I am not saying I found some magic key and that just by opening the door, huge success is guaranteed. Because I don’t know. As I always say, “I don’t have a crystal ball, so I don’t know what the future holds.” But I know I am transforming on this journey; of that much, I am absolutely certain.
IF I FAIL, I WANT TO DO IT MY WAY
I also know that the next thing I have to do is find the courage to completely demolish all those unsuitable structures I am currently standing on.
Every way of doing things that no longer aligns with my original intention, that doesn’t align with my vision for Hakme Beauty, has to be knocked down. This is actually the most insane part, because when you turn to your team and say, “We are no longer going to do certain things,” you look like an absolute lunatic in their eyes. You can imagine their expressions…

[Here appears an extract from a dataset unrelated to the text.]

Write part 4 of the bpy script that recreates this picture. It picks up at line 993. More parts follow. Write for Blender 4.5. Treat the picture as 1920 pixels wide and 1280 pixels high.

But here I am. Going back to the drawing board, redrawing a blueprint for Hakme Beauty that I can be proud of.
Sometimes, “starting over” doesn’t mean you have to build from absolute zero; it might just mean viewing everything with a fresh pair of eyes. If the old things no longer fit, you have to be ruthless enough to throw away the baggage weighing you down and establish new systems and practices.
The soul of Hakme Beauty is, and always will be, ME!
I personally test the products, I uncover their value, and then I communicate that value to you. “Value” is the most important spirit of this company, and it is the core that will never change.
And I am stressing Value, not Price.
Something can sell for $100 and bring you $100 worth of value; but something can sell for $1000 and only bring you $100 worth of value. That’s the difference.
In today’s society, where “the louder you are and the cheaper you are, the more eyeballs you attract,” I have decided not to play by those rules. I also do not agree with using “emotional blackmail” sales tactics to make you buy things. I will only focus on the true value of our products, stay true to myself, and do what feels comfortable and gives me a clear conscience.
I think, in this bumpy entrepreneurial journey, “staying true to myself” is the only way I can truly respect myself.
If one day I really do fail, I want to fail on my own terms, not according to someone else’s script. Moreover, I am clearer now on the path I want to take than at any point in the past.
TO YOU, AFTER 12 YEARS: THIS IS NOT THE END, IT’S AN EVOLUTION
Writing up to this point, I take a deep breath. These 12 years really haven’t been easy.
Perhaps seeing “demolish and start over,” you might get a scare and think something bad is happening to Hakme Beauty. Don’t worry! We aren’t going anywhere. The “demolition” I’m talking about is knocking down the working modes and externally imposed standards that no longer suit us.
Actually, every single one of us is experiencing our own “bumps and bruises.” Maybe right now, you are like I once was, feeling trapped in a certain state and not knowing what to do.
But I want to tell you, from the moment you are willing to sit down, bravely look inward, and honestly ask yourself, “What do I really want?”, you are already transforming. Letting go of habits and baggage that no longer serve you is not scary; the most terrifying thing is numbly staying in a script that doesn’t belong to you.
May we all have the courage to live life our own way and make decisions for our own lives.
Thank you for growing alongside Hakme Beauty for these 12 years. It is your trust that gives me the confidence to break the rules, be the most authentic version of myself, and bring you the most valuable products.
I am ready to embrace Hakme Beauty’s next year with an entirely new mindset.
Thank you again for getting on this rollercoaster ride with me.